The ability to launch an alternative app store on iOS will be catalyzed and facilitated by the EU’s Digital Markets Act (DMA), which primarily goes into effect next year (I provide an overview of the DMA here). In The DMA and the Content Fortress-ification of the app economy, I argue that the DMA is more likely to marginally increase the size of the existing smartphone content distribution oligopoly controlled exclusively by Apple and Google, rather than instigating the blossoming of an open and vibrant marketplace of app stores.
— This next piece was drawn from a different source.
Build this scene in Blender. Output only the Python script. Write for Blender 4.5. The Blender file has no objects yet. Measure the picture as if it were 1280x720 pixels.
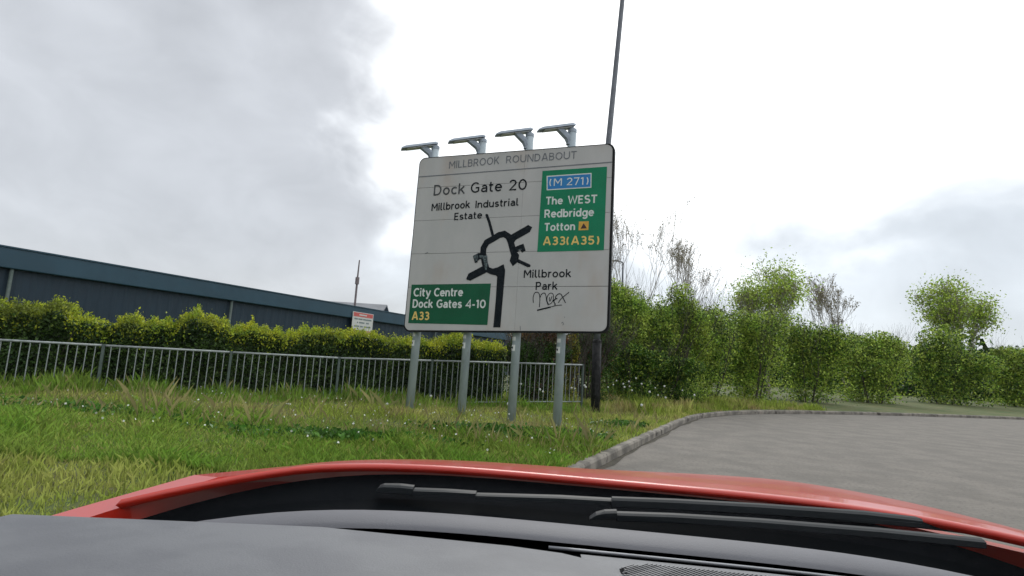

From the piece:
A more likely outcome of the DMA than alternative app stores proliferating and gaining traction on either iOS and Android, where they are currently allowed, is the accelerated Content Fortress-ification of the app economy…The threat to Apple (and to a lesser extent, Google) from the DMA isn’t that apps will sidestep the App Store through direct consumer installs: ATT made sure of that by erecting barriers to reaching relevant audiences through direct response advertising. What the DMA will do is allow large social platforms and some other scaled businesses (eg. Epic Games) to launch stores that lure developers through lower processing fees and customers through existing relationships.
(Excuse the fact that I use an incorrect ticker symbol for Microsoft, which trades as $MSFT, in the tweet above)
Microsoft is clearly invested in joining this expanded oligopoly, and for good reason: the company already possesses the component parts for a Content Fortress across identity (through XBox authentication and the XBox network), content (its existing portfolio of games), and AdTech through its acquisition of Xandr. Microsoft has already spoken to the scale of its advertising ambitions; from Microsoft’s Xbox advertising ambitions:
That Microsoft would seek to introduce ads to the Xbox environment is not altogether surprising: I posited back in January that, if an ad network were introduced to it, Microsoft’s proposed acquisition of Activision could spawn a considerable content fortress, consisting of a substantial content portfolio spanning mobile, desktop PC, and console, all supported by a premium subscription product on Xbox, the Xbox Game Pass, with 25MM active subscribers. Such a large, contextually-homogenous yet platform-diverse pool of content creates the conditions for efficient cross-promotion and augmented monetization efficiency through personalization (eg. sales and special offers) using first-party data. But an advertising platform is needed to unlock this functionality.
Resistance to Microsoft’s acquisition of Activision Blizzard mostly relates to control of the Call of Duty franchise, which is seen as the crown jewel of Activision’s content portfolio. But I have contended since the acquisition was announced that King — the developer behind Candy Crush, the ATT-resilient, decade-old game that celebrated its best-ever quarter in Q4 2022 — is an overlooked asset that would provide Microsoft with a considerable nexus of engagement on mobile. Microsoft published a set of open app store operating principles last year that suggested that Microsoft might enter the mobile market with an app store. The current announcement lays bare the company’s commercial intentions.
If Microsoft’s acquisition of Activision Blizzard passes review, Microsoft would enter the mobile space with the benefit of a scaled content portfolio, an identity management system, and advertising infrastructure. The integration of these assets, post-acquisition, is certainly not trivial, but the opportunity is substantial: a logged-in subscriber base of more than 25MM through the XBox Game Pass, a portfolio of content that spans hundreds of millions of MAUs, touchpoints across numerous hardware form factors, and an advertising technology platform that can potentially serve ads within the entire portfolio. If this is paired with a mobile app store, Microsoft would be unique in owning all of these components.